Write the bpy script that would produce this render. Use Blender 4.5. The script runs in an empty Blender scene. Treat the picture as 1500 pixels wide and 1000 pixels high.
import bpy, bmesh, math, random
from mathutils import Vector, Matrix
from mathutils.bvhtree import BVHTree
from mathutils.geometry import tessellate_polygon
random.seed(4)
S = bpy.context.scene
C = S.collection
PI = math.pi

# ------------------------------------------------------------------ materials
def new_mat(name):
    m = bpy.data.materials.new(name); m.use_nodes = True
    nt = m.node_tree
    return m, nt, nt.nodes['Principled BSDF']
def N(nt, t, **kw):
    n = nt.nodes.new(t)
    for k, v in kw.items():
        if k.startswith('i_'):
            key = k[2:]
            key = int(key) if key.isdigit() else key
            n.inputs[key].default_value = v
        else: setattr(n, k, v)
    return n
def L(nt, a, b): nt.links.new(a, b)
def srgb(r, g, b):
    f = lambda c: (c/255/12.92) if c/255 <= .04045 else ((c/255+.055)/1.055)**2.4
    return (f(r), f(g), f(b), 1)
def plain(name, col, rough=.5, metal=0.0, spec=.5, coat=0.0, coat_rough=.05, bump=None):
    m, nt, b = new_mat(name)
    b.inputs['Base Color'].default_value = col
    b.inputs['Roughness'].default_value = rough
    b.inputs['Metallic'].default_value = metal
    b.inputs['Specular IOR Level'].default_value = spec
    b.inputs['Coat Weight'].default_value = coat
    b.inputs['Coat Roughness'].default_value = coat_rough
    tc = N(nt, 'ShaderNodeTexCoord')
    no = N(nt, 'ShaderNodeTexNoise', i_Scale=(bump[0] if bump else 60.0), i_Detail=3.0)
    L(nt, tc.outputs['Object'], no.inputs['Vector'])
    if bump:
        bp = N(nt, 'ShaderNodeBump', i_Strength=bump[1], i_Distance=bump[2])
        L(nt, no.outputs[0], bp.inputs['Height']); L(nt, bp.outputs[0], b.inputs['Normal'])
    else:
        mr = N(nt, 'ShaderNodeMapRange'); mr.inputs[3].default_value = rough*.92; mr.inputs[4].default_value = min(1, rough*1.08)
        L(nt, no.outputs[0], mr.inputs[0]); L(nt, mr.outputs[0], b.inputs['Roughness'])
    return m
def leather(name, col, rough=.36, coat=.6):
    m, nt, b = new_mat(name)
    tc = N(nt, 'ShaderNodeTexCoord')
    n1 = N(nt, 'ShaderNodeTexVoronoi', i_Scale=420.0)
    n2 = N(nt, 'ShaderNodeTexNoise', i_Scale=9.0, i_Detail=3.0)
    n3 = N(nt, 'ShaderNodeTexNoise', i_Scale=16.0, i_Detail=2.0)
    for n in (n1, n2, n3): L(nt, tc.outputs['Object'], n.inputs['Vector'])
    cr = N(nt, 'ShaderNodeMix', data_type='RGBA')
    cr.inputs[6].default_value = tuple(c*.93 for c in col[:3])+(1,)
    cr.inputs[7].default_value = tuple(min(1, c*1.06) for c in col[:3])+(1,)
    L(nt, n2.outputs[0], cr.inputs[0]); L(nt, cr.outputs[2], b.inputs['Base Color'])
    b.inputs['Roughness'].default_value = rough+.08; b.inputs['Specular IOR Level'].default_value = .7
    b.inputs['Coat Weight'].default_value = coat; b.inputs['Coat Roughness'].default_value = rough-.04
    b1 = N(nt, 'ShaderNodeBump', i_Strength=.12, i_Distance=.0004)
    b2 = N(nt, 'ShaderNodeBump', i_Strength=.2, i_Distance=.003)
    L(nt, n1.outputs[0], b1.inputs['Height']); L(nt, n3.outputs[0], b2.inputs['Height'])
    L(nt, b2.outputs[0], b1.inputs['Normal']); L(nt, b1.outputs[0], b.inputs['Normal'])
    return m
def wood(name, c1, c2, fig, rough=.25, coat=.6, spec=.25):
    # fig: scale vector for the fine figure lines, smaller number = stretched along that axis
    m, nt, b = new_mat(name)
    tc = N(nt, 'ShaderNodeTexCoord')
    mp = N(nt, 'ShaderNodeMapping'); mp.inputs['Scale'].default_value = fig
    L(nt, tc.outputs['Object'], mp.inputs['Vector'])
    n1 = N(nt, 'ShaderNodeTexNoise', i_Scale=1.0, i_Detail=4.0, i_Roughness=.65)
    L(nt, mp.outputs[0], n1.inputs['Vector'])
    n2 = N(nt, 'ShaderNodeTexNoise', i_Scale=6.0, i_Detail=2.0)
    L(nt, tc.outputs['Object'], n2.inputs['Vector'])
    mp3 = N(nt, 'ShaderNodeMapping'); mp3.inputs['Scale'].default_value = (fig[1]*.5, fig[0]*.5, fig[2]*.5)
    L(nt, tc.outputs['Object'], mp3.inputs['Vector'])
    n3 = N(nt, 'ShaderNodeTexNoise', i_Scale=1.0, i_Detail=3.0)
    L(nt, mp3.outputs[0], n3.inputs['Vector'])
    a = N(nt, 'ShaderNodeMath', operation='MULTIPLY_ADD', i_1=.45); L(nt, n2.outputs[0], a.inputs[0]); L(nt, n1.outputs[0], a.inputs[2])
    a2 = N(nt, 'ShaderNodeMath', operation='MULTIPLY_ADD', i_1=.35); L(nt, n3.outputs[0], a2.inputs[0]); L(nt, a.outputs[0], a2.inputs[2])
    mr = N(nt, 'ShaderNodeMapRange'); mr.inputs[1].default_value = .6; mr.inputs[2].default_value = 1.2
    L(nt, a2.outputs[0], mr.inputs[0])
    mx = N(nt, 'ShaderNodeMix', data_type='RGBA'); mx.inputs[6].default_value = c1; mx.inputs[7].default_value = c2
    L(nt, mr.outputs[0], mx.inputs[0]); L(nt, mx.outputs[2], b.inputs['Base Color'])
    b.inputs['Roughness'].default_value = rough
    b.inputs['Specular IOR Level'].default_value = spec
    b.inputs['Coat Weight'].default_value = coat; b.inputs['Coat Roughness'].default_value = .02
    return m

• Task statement
Reproduce the listing in full. Keep it exactly as written.

• Result of this exercise
Write the bpy script that would produce this render. Use Blender 4.5. The script runs in an empty Blender scene. Treat the picture as 1500 pixels wide and 1000 pixels high.
import bpy, bmesh, math, random
from mathutils import Vector, Matrix
from mathutils.bvhtree import BVHTree
from mathutils.geometry import tessellate_polygon
random.seed(4)
S = bpy.context.scene
C = S.collection
PI = math.pi

# ------------------------------------------------------------------ materials
def new_mat(name):
    m = bpy.data.materials.new(name); m.use_nodes = True
    nt = m.node_tree
    return m, nt, nt.nodes['Principled BSDF']
def N(nt, t, **kw):
    n = nt.nodes.new(t)
    for k, v in kw.items():
        if k.startswith('i_'):
            key = k[2:]
            key = int(key) if key.isdigit() else key
            n.inputs[key].default_value = v
        else: setattr(n, k, v)
    return n
def L(nt, a, b): nt.links.new(a, b)
def srgb(r, g, b):
    f = lambda c: (c/255/12.92) if c/255 <= .04045 else ((c/255+.055)/1.055)**2.4
    return (f(r), f(g), f(b), 1)
def plain(name, col, rough=.5, metal=0.0, spec=.5, coat=0.0, coat_rough=.05, bump=None):
    m, nt, b = new_mat(name)
    b.inputs['Base Color'].default_value = col
    b.inputs['Roughness'].default_value = rough
    b.inputs['Metallic'].default_value = metal
    b.inputs['Specular IOR Level'].default_value = spec
    b.inputs['Coat Weight'].default_value = coat
    b.inputs['Coat Roughness'].default_value = coat_rough
    tc = N(nt, 'ShaderNodeTexCoord')
    no = N(nt, 'ShaderNodeTexNoise', i_Scale=(bump[0] if bump else 60.0), i_Detail=3.0)
    L(nt, tc.outputs['Object'], no.inputs['Vector'])
    if bump:
        bp = N(nt, 'ShaderNodeBump', i_Strength=bump[1], i_Distance=bump[2])
        L(nt, no.outputs[0], bp.inputs['Height']); L(nt, bp.outputs[0], b.inputs['Normal'])
    else:
        mr = N(nt, 'ShaderNodeMapRange'); mr.inputs[3].default_value = rough*.92; mr.inputs[4].default_value = min(1, rough*1.08)
        L(nt, no.outputs[0], mr.inputs[0]); L(nt, mr.outputs[0], b.inputs['Roughness'])
    return m
def leather(name, col, rough=.36, coat=.6):
    m, nt, b = new_mat(name)
    tc = N(nt, 'ShaderNodeTexCoord')
    n1 = N(nt, 'ShaderNodeTexVoronoi', i_Scale=420.0)
    n2 = N(nt, 'ShaderNodeTexNoise', i_Scale=9.0, i_Detail=3.0)
    n3 = N(nt, 'ShaderNodeTexNoise', i_Scale=16.0, i_Detail=2.0)
    for n in (n1, n2, n3): L(nt, tc.outputs['Object'], n.inputs['Vector'])
    cr = N(nt, 'ShaderNodeMix', data_type='RGBA')
    cr.inputs[6].default_value = tuple(c*.93 for c in col[:3])+(1,)
    cr.inputs[7].default_value = tuple(min(1, c*1.06) for c in col[:3])+(1,)
    L(nt, n2.outputs[0], cr.inputs[0]); L(nt, cr.outputs[2], b.inputs['Base Color'])
    b.inputs['Roughness'].default_value = rough+.08; b.inputs['Specular IOR Level'].default_value = .7
    b.inputs['Coat Weight'].default_value = coat; b.inputs['Coat Roughness'].default_value = rough-.04
    b1 = N(nt, 'ShaderNodeBump', i_Strength=.12, i_Distance=.0004)
    b2 = N(nt, 'ShaderNodeBump', i_Strength=.2, i_Distance=.003)
    L(nt, n1.outputs[0], b1.inputs['Height']); L(nt, n3.outputs[0], b2.inputs['Height'])
    L(nt, b2.outputs[0], b1.inputs['Normal']); L(nt, b1.outputs[0], b.inputs['Normal'])
    return m
def wood(name, c1, c2, fig, rough=.25, coat=.6, spec=.25):
    # fig: scale vector for the fine figure lines, smaller number = stretched along that axis
    m, nt, b = new_mat(name)
    tc = N(nt, 'ShaderNodeTexCoord')
    mp = N(nt, 'ShaderNodeMapping'); mp.inputs['Scale'].default_value = fig
    L(nt, tc.outputs['Object'], mp.inputs['Vector'])
    n1 = N(nt, 'ShaderNodeTexNoise', i_Scale=1.0, i_Detail=4.0, i_Roughness=.65)
    L(nt, mp.outputs[0], n1.inputs['Vector'])
    n2 = N(nt, 'ShaderNodeTexNoise', i_Scale=6.0, i_Detail=2.0)
    L(nt, tc.outputs['Object'], n2.inputs['Vector'])
    mp3 = N(nt, 'ShaderNodeMapping'); mp3.inputs['Scale'].default_value = (fig[1]*.5, fig[0]*.5, fig[2]*.5)
    L(nt, tc.outputs['Object'], mp3.inputs['Vector'])
    n3 = N(nt, 'ShaderNodeTexNoise', i_Scale=1.0, i_Detail=3.0)
    L(nt, mp3.outputs[0], n3.inputs['Vector'])
    a = N(nt, 'ShaderNodeMath', operation='MULTIPLY_ADD', i_1=.45); L(nt, n2.outputs[0], a.inputs[0]); L(nt, n1.outputs[0], a.inputs[2])
    a2 = N(nt, 'ShaderNodeMath', operation='MULTIPLY_ADD', i_1=.35); L(nt, n3.outputs[0], a2.inputs[0]); L(nt, a.outputs[0], a2.inputs[2])
    mr = N(nt, 'ShaderNodeMapRange'); mr.inputs[1].default_value = .6; mr.inputs[2].default_value = 1.2
    L(nt, a2.outputs[0], mr.inputs[0])
    mx = N(nt, 'ShaderNodeMix', data_type='RGBA'); mx.inputs[6].default_value = c1; mx.inputs[7].default_value = c2
    L(nt, mr.outputs[0], mx.inputs[0]); L(nt, mx.outputs[2], b.inputs['Base Color'])
    b.inputs['Roughness'].default_value = rough
    b.inputs['Specular IOR Level'].default_value = spec
    b.inputs['Coat Weight'].default_value = coat; b.inputs['Coat Roughness'].default_value = .02
    return m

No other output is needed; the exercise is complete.